Immigration front: Mexican gang violence spreads north
The deadly Latin American gangs that run Mexico’s drug trade in cities near the U.S. border are spreading north. Citizens of both San Diego and Los Angeles have suffered greatly from years of gang culture. But now law enforcement fears that these gangs and cartels are moving into major cities throughout the whole country: from Augusta to Boston to Sioux Falls to Anchorage. “The violence follows the drugs,” said David Cuthbertson, agent in charge of the FBI’s office in the border city of El Paso, Texas.
In Mexico the violence is little short of civil war. Gangs stop at nothing to get what they want. Rusty Payne, a Drug Enforcement Administration spokesman, explained, “When you are willing to chop heads off, put them in an ice chest and drop them off at a police precinct, or roll a head into a disco, put beheadings on YouTube as a warning,” one has to ask if there is anything they won’t do.
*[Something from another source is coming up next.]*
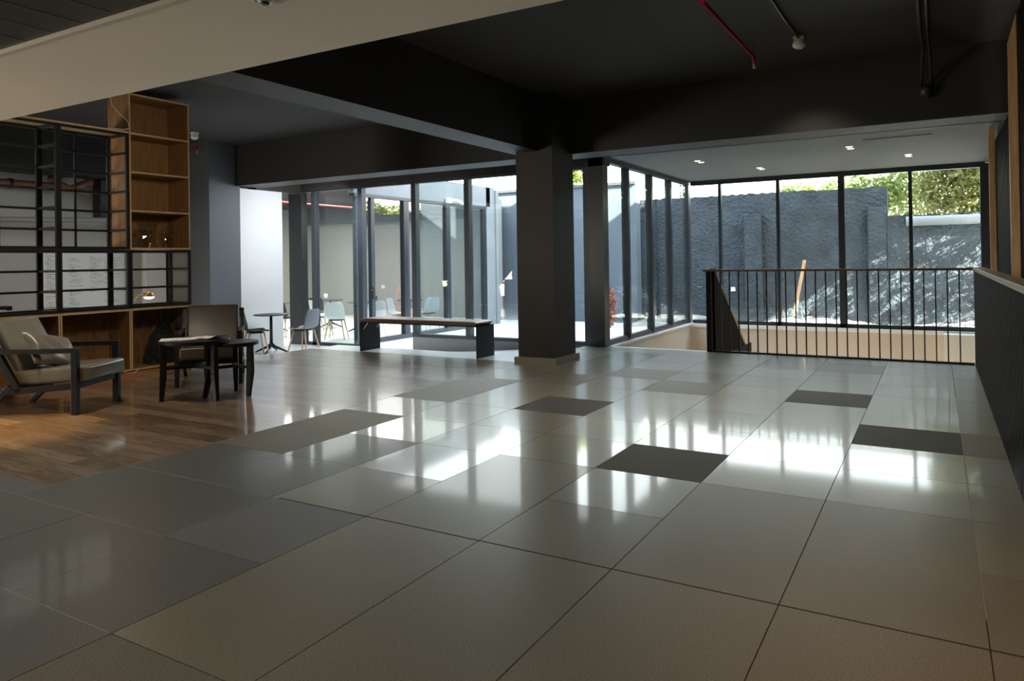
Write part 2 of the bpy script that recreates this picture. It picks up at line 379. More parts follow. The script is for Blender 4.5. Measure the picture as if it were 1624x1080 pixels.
# ------------------------------------------------------------------ ceilings, beams, columns
SB('ceiling', m_ceil, -12.2, .8, 3.5, 10.6, 3.5, 3.9)
SB('ceiling', m_stairceil, -4.6, .8, 10.62, 15.15, 2.93, 3.3)
SB('trim_1', m_beam, -4.6, .8, 10.5, 10.62, 2.93, 3.5)      # fascia of the stair ceiling
SB('trim_2', m_beam, -11.4, -4.38, 10.4, 10.6, 2.79, 3.5)   # header over the front glazing
sl = MB().box(-12.2, .8, -4, 2.46, 2.785, 3.0)
for k in range(-8, 32): sl.box(-10.0+.315*k, -10.0+.315*k+.008, -4, 2.44, 2.782, 2.786, 1)
struct(sl.build('ceiling', [m_slatceil, m_joint]))
SB('trim_3', m_bulk, -12.2, .62, 2.49, 3.58, 2.763, 3.5)
SB('trim_4', m_lip, -12.2, .62, 2.455, 2.49, 2.755, 3.0)
SB('trim_5', m_beam, -4.86, -4.44, 3.58, 8.9, 2.763, 3.5)   # beam running to the column
SB('trim_6', m_beam, -4.44, .66, 8.85, 9.35, 2.763, 3.5)
SB('trim_7', m_beam, -11.5, -4.86, 8.85, 9.35, 2.763, 3.5)
c = sempty('column'); c.name = 'wall_column'
B('shaft', m_beam, -4.77, -4.235, 8.33, 8.95, 0, 3.5, parent=c); B('plinth', m_plinth, -4.81, -4.2, 8.285, 9.0, 0, .085, parent=c)
SB('wall_column', mat('blue_grey_paint', (.10, .115, .13), .6), -11.5, -10.9, 8.3, 8.95, -.26, 3.5)
SB('wall_corridor', m_white, -11.1, -10.9, 8.95, 9.93, -.26, 2.73)
SB('trim_8', m_beam, -11.1, -10.88, 9.3, 10.5, 2.73, 3.5)
# outer walls
SB('wall_left', m_office, -12.3, -12.0, -4, 8.2, 0, 3.5)
SB('wall_left', m_ceil, -12.0, -11.5, 8.2, 8.9, -.26, 3.5)
SB('wall_front', m_cafe, -12.3, 1, -4.2, -4, 0, 3.9)
SB('wall_right', mat('black_wall_paint', (.014, .013, .012), .6), .80, .95, -4, 15.3, -2.9, 3.9)

# ------------------------------------------------------------------ front glazing y=10.5
GY = 10.5
def bay_window(name, label_n):
    return sempty(name)
w1 = sempty('window_1')
B('post', m_frame, -11.25, -10.9, GY-.08, GY+.08, -.26, 2.79, parent=w1)
for a, b, z in ((-10.66, -10.56, -.26), (-9.45, -9.345, -.26), (-8.175, -8.075, -.25), (-7.03, -6.93, 0), (-5.9, -5.8, 0), (-4.78, -4.68, 0)):
    B('mullion', m_frame2, a, b, GY-.05, GY+.07, z, 2.79, parent=w1)
B('corner_post', m_frame, -4.66, -4.42, GY-.1, GY+.1, -.02, 2.93, parent=w1)
B('head_rail', m_frame, -11.2, -4.5, GY-.06, GY+.06, 2.76, 2.83, parent=w1)
B('sill_rail', m_frame, -8.08, -4.6, GY-.06, GY+.06, .0, .055, parent=w1)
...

State, and to a lesser extent federal, governments have spent millions of dollars on local law enforcement along the Mexican border to help fend off spillover drug crime. But there is no serious coordinated national effort to bring down the gangs.
In other border-related news, former Border Patrol agents Ignacio Ramos and Jose Alonso Compean were released from federal prison this week after President Bush commuted their sentences in January, bringing to a close an ugly ordeal.
Also, a federal jury found that Arizona rancher Roger Barnett did not violate the rights of 16 Mexicans illegally in the U.S. when he held them at gunpoint and turned them in to the Border Patrol. We highlighted the case last week. The jury did, however, award $78,000 in actual and punitive damages to six of the illegals to cover claims of assault and emotional distress. The plaintiffs had sought $32 million. Still, this leads us to ask, who pays for Barnett’s emotional distress over the last 10 years, not to mention all of his stolen, vandalized or destroyed property?